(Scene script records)
>>>>

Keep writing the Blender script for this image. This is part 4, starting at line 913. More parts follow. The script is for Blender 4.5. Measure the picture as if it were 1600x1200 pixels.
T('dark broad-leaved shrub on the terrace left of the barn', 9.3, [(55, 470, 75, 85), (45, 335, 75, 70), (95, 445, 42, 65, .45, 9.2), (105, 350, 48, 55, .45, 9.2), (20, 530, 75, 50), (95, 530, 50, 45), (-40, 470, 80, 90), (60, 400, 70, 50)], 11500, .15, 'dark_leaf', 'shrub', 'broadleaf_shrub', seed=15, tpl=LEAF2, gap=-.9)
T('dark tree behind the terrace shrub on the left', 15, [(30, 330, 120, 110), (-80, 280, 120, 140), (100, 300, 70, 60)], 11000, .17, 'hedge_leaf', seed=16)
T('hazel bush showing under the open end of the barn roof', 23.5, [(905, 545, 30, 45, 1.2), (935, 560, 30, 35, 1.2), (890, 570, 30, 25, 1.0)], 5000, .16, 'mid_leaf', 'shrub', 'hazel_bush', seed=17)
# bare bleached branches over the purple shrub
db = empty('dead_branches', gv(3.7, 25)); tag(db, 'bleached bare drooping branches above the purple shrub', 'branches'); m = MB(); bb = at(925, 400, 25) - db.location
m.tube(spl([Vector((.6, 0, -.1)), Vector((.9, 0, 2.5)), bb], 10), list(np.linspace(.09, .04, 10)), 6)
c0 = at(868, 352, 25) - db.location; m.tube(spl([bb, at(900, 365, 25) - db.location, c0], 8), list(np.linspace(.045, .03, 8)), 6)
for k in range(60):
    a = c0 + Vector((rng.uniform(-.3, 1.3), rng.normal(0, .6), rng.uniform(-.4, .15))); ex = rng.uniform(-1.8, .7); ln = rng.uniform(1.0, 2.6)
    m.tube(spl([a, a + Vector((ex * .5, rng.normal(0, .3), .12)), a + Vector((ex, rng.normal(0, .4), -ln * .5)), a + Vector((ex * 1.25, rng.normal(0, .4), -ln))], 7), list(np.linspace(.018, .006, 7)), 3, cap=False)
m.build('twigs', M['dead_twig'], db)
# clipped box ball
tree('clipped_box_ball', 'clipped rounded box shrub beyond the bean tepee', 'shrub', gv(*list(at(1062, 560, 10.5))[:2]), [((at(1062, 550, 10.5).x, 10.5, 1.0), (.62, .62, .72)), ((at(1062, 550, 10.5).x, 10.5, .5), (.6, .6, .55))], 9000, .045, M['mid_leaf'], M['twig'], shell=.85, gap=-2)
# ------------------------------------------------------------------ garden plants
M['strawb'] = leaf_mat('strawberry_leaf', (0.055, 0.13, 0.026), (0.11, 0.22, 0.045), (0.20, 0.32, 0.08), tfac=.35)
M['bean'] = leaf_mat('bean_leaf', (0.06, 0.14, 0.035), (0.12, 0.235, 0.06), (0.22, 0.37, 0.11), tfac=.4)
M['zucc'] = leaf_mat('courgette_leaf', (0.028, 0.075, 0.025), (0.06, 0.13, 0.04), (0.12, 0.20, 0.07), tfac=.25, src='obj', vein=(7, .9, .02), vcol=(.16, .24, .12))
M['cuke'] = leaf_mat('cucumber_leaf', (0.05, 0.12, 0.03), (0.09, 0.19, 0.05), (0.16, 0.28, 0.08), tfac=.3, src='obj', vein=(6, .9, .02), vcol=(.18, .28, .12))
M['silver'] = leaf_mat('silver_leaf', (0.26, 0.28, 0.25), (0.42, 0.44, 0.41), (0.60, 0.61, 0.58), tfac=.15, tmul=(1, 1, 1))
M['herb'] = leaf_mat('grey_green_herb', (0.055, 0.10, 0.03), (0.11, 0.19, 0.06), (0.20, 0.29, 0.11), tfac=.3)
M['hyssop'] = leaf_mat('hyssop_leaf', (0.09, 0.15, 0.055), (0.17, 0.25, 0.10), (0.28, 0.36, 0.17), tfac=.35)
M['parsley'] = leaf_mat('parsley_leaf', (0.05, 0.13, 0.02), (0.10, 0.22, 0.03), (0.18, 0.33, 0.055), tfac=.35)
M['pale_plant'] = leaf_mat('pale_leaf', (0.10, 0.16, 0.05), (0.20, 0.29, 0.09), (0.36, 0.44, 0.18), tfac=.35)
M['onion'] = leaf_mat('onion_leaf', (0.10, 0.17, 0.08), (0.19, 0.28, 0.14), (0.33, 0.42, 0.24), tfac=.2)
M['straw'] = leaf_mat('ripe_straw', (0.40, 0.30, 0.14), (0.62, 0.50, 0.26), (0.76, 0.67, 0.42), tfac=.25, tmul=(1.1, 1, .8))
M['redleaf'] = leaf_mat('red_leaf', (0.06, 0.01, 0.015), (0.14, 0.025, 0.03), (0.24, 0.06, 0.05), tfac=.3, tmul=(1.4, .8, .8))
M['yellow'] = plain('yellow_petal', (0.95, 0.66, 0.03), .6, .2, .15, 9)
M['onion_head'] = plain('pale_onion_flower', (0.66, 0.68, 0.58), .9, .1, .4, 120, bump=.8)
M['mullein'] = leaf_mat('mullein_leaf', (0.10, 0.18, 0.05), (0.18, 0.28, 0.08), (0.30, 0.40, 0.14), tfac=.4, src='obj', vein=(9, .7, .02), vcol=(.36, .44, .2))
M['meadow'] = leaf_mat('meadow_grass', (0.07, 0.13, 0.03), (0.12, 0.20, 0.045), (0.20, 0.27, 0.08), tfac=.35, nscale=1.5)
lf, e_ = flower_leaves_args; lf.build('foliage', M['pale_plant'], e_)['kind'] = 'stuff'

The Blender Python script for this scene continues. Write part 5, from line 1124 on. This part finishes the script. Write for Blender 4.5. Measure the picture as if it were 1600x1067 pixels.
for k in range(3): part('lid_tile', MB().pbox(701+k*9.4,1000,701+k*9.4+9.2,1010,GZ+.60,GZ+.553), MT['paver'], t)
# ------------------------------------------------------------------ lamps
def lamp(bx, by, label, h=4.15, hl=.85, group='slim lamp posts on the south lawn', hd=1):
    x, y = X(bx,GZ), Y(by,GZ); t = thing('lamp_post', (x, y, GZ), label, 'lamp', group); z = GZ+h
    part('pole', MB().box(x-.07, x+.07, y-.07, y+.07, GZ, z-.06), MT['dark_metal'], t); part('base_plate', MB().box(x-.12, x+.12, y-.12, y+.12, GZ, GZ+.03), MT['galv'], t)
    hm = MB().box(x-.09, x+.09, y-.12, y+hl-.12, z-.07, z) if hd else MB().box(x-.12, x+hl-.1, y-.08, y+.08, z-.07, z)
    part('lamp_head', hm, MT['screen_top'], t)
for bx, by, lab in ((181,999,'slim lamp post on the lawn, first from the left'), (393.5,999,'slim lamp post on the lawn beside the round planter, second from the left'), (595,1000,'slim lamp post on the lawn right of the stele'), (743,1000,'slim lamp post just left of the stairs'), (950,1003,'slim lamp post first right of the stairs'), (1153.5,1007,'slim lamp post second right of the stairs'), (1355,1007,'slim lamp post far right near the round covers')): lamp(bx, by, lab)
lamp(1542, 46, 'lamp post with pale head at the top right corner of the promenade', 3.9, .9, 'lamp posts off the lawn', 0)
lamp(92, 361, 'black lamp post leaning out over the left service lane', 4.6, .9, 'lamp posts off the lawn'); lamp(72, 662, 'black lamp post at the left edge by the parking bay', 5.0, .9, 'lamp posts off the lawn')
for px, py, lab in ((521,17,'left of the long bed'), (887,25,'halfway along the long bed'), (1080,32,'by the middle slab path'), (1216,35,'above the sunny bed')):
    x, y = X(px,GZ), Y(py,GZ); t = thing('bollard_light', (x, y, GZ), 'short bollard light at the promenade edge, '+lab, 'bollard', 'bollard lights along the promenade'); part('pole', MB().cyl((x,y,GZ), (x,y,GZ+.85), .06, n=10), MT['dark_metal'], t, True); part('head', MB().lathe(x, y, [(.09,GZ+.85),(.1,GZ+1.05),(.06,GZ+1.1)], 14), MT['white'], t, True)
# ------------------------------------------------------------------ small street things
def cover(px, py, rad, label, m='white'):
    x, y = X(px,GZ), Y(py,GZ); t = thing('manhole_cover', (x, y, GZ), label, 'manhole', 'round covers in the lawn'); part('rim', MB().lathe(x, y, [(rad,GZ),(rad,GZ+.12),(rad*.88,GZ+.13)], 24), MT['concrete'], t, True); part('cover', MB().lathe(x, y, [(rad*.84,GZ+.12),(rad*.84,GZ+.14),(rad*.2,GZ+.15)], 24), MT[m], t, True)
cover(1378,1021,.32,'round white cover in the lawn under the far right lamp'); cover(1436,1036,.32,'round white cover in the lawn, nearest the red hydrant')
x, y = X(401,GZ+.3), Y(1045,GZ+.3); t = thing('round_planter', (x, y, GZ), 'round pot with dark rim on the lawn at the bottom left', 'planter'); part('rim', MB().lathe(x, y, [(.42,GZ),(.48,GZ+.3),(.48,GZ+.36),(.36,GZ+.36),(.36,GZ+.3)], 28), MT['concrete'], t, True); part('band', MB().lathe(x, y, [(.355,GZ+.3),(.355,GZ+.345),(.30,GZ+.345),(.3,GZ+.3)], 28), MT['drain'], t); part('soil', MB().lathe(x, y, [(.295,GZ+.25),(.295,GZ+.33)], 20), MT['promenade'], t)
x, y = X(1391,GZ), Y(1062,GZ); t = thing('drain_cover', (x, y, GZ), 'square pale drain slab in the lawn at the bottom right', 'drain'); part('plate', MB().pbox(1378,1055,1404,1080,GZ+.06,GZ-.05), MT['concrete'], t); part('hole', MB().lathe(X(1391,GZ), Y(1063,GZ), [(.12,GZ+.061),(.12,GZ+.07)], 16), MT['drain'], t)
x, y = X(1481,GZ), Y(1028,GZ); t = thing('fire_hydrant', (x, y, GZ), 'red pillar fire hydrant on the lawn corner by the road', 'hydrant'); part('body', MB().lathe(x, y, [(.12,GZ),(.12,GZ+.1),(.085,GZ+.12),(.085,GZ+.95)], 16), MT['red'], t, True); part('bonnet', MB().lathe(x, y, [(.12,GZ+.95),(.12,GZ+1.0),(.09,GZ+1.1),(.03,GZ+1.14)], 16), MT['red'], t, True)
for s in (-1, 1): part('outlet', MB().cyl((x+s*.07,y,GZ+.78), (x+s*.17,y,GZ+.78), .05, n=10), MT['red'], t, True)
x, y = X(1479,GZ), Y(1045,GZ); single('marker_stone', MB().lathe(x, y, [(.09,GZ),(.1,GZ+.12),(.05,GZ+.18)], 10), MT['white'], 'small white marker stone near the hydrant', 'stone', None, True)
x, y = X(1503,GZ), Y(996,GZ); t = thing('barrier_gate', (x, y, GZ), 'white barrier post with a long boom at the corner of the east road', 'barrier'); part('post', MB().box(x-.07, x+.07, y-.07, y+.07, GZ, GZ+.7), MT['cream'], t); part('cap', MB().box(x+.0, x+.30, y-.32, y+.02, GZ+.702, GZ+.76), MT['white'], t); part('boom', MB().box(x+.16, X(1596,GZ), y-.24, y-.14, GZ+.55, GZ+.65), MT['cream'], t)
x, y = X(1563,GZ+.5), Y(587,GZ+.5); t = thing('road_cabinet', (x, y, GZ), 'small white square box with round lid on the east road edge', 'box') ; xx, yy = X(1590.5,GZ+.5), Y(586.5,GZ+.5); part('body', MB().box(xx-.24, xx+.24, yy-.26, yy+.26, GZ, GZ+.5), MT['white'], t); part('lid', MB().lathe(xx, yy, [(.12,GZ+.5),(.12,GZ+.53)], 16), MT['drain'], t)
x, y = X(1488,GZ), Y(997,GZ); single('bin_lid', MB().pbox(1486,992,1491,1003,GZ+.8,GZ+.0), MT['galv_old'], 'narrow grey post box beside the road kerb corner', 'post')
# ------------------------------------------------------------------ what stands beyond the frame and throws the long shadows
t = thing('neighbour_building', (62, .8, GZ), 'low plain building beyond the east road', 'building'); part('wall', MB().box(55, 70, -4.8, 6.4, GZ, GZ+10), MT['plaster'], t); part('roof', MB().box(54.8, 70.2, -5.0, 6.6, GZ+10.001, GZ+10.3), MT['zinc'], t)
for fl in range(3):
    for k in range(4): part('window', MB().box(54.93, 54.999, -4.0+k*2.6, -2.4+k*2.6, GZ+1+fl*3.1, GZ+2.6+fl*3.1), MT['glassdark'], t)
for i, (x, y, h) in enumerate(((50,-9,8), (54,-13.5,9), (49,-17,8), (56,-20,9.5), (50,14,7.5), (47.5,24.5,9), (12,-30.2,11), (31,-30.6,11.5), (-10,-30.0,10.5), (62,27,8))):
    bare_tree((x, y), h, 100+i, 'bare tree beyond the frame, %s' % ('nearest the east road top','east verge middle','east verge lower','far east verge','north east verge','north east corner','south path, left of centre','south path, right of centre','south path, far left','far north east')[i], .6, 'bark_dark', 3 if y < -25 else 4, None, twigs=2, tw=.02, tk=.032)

<<<<

EXERCISE DESCRIPTION: Say how many lines of the material contain the word "Measure", with no other text.

COMPLETE ANSWER: 2